### Source material
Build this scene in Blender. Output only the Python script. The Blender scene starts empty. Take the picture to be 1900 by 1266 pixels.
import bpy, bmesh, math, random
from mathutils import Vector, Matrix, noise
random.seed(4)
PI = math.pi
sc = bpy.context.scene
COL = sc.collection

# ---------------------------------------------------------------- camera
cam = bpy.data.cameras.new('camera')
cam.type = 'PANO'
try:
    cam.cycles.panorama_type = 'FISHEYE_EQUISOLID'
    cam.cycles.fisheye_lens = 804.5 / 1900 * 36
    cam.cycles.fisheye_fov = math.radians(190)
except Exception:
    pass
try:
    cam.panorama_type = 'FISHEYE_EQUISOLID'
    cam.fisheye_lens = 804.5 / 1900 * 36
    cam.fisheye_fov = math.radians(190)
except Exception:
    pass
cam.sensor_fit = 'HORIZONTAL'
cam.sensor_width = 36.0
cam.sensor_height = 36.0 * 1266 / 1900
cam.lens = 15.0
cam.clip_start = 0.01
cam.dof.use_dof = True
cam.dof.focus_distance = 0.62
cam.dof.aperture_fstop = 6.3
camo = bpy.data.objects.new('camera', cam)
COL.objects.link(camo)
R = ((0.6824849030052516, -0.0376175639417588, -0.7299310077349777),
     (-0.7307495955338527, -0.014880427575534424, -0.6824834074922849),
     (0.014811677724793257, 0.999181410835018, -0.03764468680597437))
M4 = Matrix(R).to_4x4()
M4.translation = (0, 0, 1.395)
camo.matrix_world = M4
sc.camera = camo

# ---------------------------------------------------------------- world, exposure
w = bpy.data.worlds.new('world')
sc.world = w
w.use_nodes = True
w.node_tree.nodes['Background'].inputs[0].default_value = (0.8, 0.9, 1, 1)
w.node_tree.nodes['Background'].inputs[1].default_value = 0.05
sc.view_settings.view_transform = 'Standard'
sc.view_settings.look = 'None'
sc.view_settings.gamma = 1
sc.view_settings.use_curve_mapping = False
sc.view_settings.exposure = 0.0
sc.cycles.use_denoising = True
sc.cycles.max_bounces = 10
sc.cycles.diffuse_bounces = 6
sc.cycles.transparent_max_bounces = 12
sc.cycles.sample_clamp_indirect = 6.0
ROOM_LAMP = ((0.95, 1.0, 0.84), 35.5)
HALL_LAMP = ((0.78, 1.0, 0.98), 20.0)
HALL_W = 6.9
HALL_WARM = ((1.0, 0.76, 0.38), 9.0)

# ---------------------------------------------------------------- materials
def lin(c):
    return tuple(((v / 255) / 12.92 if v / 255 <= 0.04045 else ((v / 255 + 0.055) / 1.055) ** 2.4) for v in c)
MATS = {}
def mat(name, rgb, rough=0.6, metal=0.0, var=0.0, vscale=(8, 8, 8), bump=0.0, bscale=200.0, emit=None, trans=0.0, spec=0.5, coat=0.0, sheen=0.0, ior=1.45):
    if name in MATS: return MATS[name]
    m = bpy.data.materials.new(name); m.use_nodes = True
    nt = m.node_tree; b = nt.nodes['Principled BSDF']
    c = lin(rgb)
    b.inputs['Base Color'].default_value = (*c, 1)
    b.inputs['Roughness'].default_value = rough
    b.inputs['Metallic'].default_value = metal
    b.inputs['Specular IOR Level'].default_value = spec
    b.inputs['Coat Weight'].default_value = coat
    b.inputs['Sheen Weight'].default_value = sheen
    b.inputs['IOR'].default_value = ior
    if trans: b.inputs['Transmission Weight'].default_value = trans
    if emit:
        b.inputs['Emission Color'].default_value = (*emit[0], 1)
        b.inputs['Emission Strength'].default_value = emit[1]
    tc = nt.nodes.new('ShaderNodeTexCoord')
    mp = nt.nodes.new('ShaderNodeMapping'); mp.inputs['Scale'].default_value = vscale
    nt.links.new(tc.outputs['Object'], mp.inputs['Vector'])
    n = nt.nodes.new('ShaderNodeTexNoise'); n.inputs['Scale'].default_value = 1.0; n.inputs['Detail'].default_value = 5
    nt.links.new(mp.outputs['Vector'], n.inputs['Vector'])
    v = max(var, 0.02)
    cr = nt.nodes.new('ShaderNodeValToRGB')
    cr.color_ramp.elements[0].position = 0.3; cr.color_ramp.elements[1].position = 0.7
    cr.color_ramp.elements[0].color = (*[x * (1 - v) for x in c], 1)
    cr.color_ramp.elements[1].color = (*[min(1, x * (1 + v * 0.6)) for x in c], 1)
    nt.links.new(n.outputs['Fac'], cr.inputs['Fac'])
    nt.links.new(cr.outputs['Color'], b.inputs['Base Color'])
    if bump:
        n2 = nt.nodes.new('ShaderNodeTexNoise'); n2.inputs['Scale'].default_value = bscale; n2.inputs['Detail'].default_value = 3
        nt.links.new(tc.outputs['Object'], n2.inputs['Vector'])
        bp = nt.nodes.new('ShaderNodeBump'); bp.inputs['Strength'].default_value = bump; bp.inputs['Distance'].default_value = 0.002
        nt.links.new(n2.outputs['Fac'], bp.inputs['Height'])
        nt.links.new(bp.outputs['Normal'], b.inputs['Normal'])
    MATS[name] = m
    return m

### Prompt
All lines from the beginning of the material above through the one with "COL = sc.collection" need to be returned exactly; please return those and only those.

### Exercise result
Build this scene in Blender. Output only the Python script. The Blender scene starts empty. Take the picture to be 1900 by 1266 pixels.
import bpy, bmesh, math, random
from mathutils import Vector, Matrix, noise
random.seed(4)
PI = math.pi
sc = bpy.context.scene
COL = sc.collection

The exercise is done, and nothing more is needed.